Always a good idea to find ones how have experience working on your sort of car

Then tear everything off that is attached to the car from the transmission that are best accessed from the top, that’ll include things like the starter, numerous grounds, some sensors, a slave cylinder, the dogbone and finally the top transmission bolts. Then, get the car up good and high, high enough to get the trans out from underneath, but not so high as to make working under it a pain (you do have to pull the trans off the engine and shove it back on). Now you can tear everything off underneath, remove those minor things like half shafts, prop shaft, a pesky exhaust pipe, shifter cables and then finally the bottom transmission bolts.

Pictured: semi-important bits for making the car move

At this point the transmission should just slide right off the back of the engine into your awaiting bear hug below. Except in reality it won’t do that because it’s probably (definitely) seized to the engine. So now you begin releasing strings of expletives, try shaking the thing, end up just rocking the engine cause the mounts are so soft. At which point more expletives are required and you get out a hammer, maybe some putty knives, cold chisel and assorted pry bars and what ever else you can fit in there to try to split the two. With a little luck the thing will finally let go.


The carefully calculated car height was just enough to get the thing out

Time to survey the damage:



Pressure plate may have gotten warm a couple times
Tons of friction material left here!
The reverse


and begin cleaning everything up than needs to go back in

A wild 5+1 transmission stalks its prey

Use a healthy dose of brakleen to degunk the bell housing, paying special attention to the input shaft and pivot ball (a couple cans should do it), give the shifter fork a good cleaning and inspection too before spreading some hightemp grease on all the contact surfaces


Pink Power!

reinstall the fork and a new throw out bearing (OEM please). The old TOB was trashed as well, the outer and inner races had significant play, no wonder that was making noises as well. Installation is the reverse of disassembly(just ask the FSM)
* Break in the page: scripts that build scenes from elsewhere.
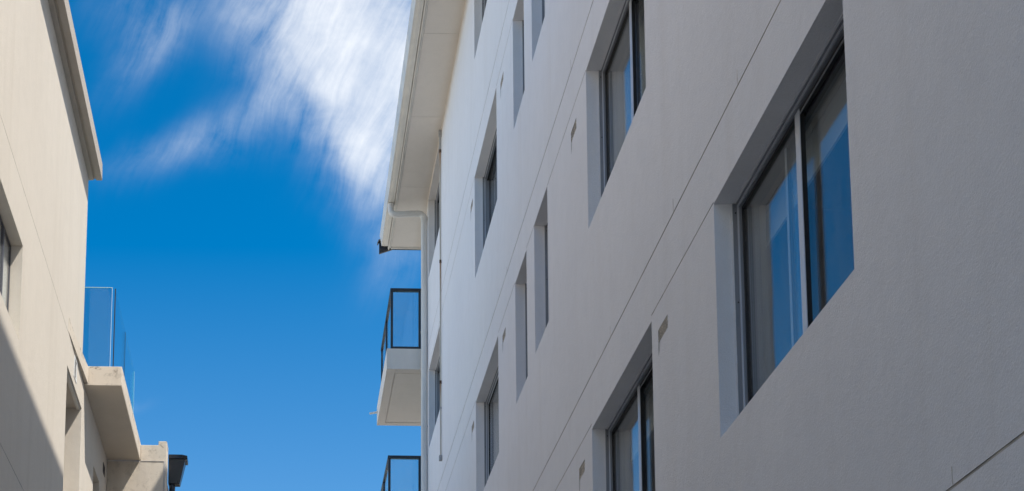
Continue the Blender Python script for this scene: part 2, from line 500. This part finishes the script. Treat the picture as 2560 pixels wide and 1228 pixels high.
# ------------------------------------------------ windows
def room(mb_, y0, y1, z0, z1, x0=2.80):
    x1, a, b, c, d = x0 + 3.2, y0 - .5, y1 + .5, z0 - .9, z1 + .28
    v = [(x, y, z) for z in (c, d) for y in (a, b) for x in (x0, x1)]
    mb_.add(v, [(0, 2, 3, 1), (4, 5, 7, 6), (0, 1, 5, 4), (2, 6, 7, 3), (1, 3, 7, 5)])
    # inner face of the wall round the opening
    mb_.add([(x0, a, c), (x0, b, c), (x0, b, z0), (x0, a, z0)], [(0, 1, 2, 3)])
    mb_.add([(x0, a, z1), (x0, b, z1), (x0, b, d), (x0, a, d)], [(0, 1, 2, 3)])
    mb_.add([(x0, a, z0), (x0, y0, z0), (x0, y0, z1), (x0, a, z1)], [(0, 1, 2, 3)])
    mb_.add([(x0, y1, z0), (x0, b, z0), (x0, b, z1), (x0, y1, z1)], [(0, 1, 2, 3)])
    # lining of the opening
    e = .012
    mb_.add([(2.755, y0 + e, z0 + e), (x0, y0 + e, z0 + e), (x0, y1 - e, z0 + e), (2.755, y1 - e, z0 + e)], [(0, 1, 2, 3)])
    mb_.add([(2.755, y0 + e, z1 - e), (x0, y0 + e, z1 - e), (x0, y1 - e, z1 - e), (2.755, y1 - e, z1 - e)], [(0, 1, 2, 3)])
    mb_.add([(2.755, y1 - e, z0 + e), (x0, y1 - e, z0 + e), (x0, y1 - e, z1 - e), (2.755, y1 - e, z1 - e)], [(0, 1, 2, 3)])

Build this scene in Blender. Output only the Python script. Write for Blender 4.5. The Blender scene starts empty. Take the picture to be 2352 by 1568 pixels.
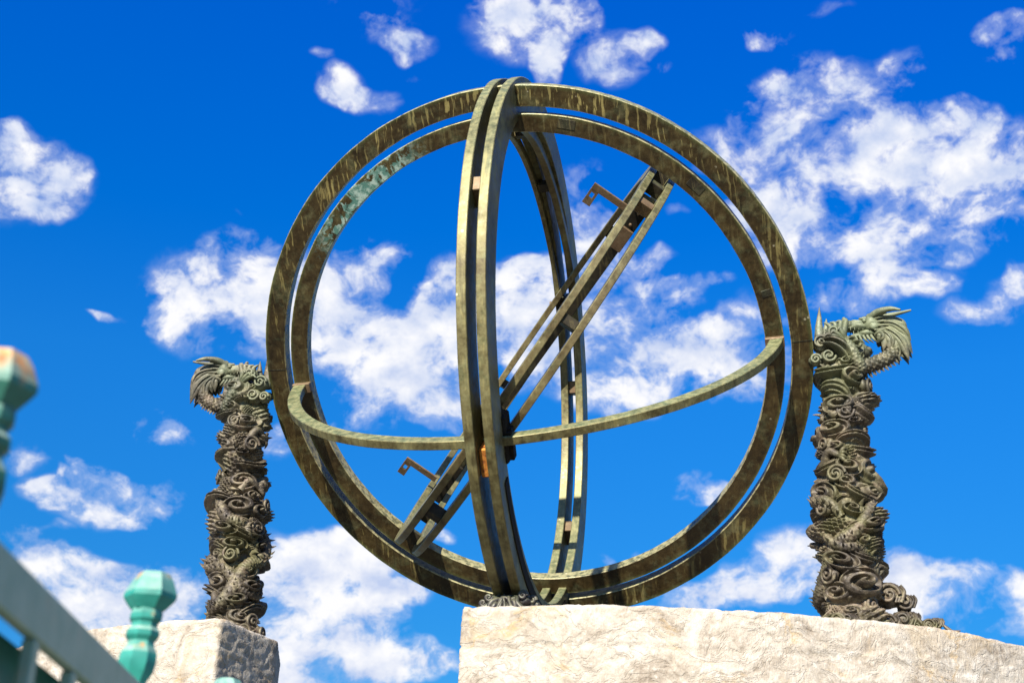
import bpy, math, random
import numpy as np
from mathutils import Vector, Matrix

C = bpy.context.scene.collection
rnd = random.Random(7)
R = math.radians
O = np.array([0.0, 0.0, 3.65])          # centre of the instrument (metres)

# ------------------------------------------------------------------ camera
CAM = np.array([0.9043, -4.5885, 1.5994])
YAW, PITCH, ROLL = -0.2118, 0.4255, 0.0316
Fv = np.array([math.sin(YAW)*math.cos(PITCH), math.cos(YAW)*math.cos(PITCH), math.sin(PITCH)])
Rv = np.array([math.cos(YAW), -math.sin(YAW), 0.0]); Uv = np.cross(Rv, Fv)
Rv, Uv = (math.cos(ROLL)*Rv + math.sin(ROLL)*Uv, -math.sin(ROLL)*Rv + math.cos(ROLL)*Uv)
cd = bpy.data.cameras.new('camera'); cam = bpy.data.objects.new('camera', cd); C.objects.link(cam)
M = Matrix(((Rv[0], Uv[0], -Fv[0], CAM[0]), (Rv[1], Uv[1], -Fv[1], CAM[1]), (Rv[2], Uv[2], -Fv[2], CAM[2]), (0, 0, 0, 1)))
cam.matrix_world = M
cd.sensor_width = 36; cd.lens = 49.87; cd.clip_start = 0.05; cd.clip_end = 5000
cd.dof.use_dof = True; cd.dof.focus_distance = 6.0; cd.dof.aperture_fstop = 7.0
bpy.context.scene.camera = cam

# ------------------------------------------------------------------ sun
lat = R(40)
AX = np.array([0, -math.cos(lat), -math.sin(lat)])     # pole pointing to the viewer and down
UP = np.array([0, -math.sin(lat), math.cos(lat)])      # up in the equator plane
EW = np.array([1.0, 0, 0])
SUN = math.cos(R(16))*(math.cos(R(7))*UP - math.sin(R(7))*EW) + math.sin(R(16))*AX
SUN = SUN/np.linalg.norm(SUN)
sl = bpy.data.lights.new('sun', 'SUN'); sl.energy = 5.0; sl.angle = R(0.53); sl.color = (1.0, 0.93, 0.80)
so = bpy.data.objects.new('sun', sl); C.objects.link(so)
so.rotation_euler = Vector(SUN).to_track_quat('Z', 'Y').to_euler(); so.location = (0, 0, 30)

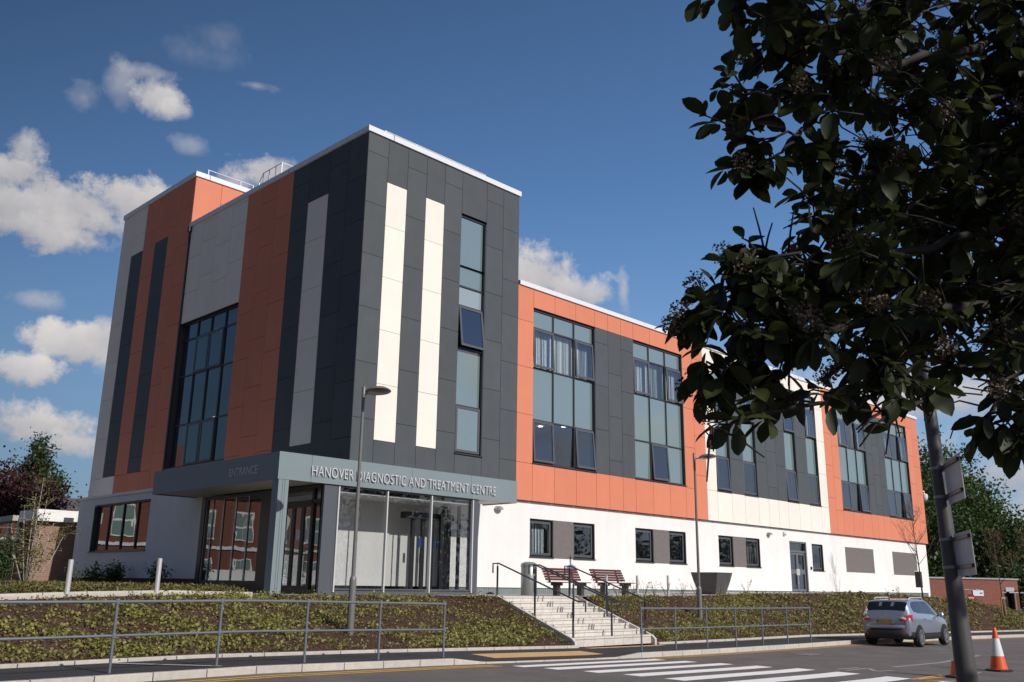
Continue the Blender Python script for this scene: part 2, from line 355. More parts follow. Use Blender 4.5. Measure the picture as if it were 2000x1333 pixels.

so much room for activities (removing old flywheel)


That was fun

Send a quick prayer to the gearhead god, that you’ve dotted your T’s and crossed your I’s and turn the key and see if it will come back to life and move under it’s own power. Now re-learn how to drive the car with the new lightweight flywheel and stronger pressure plate (prepare for lots of stalling)


This whole escapade took me and a rolling group of 5-7 buddies of mine about 8 hours to complete from 10 am to 6 pm and by the time we were done we’d all pretty much had our fell or working on cars for the day so my new strut tops will have to wait for another day.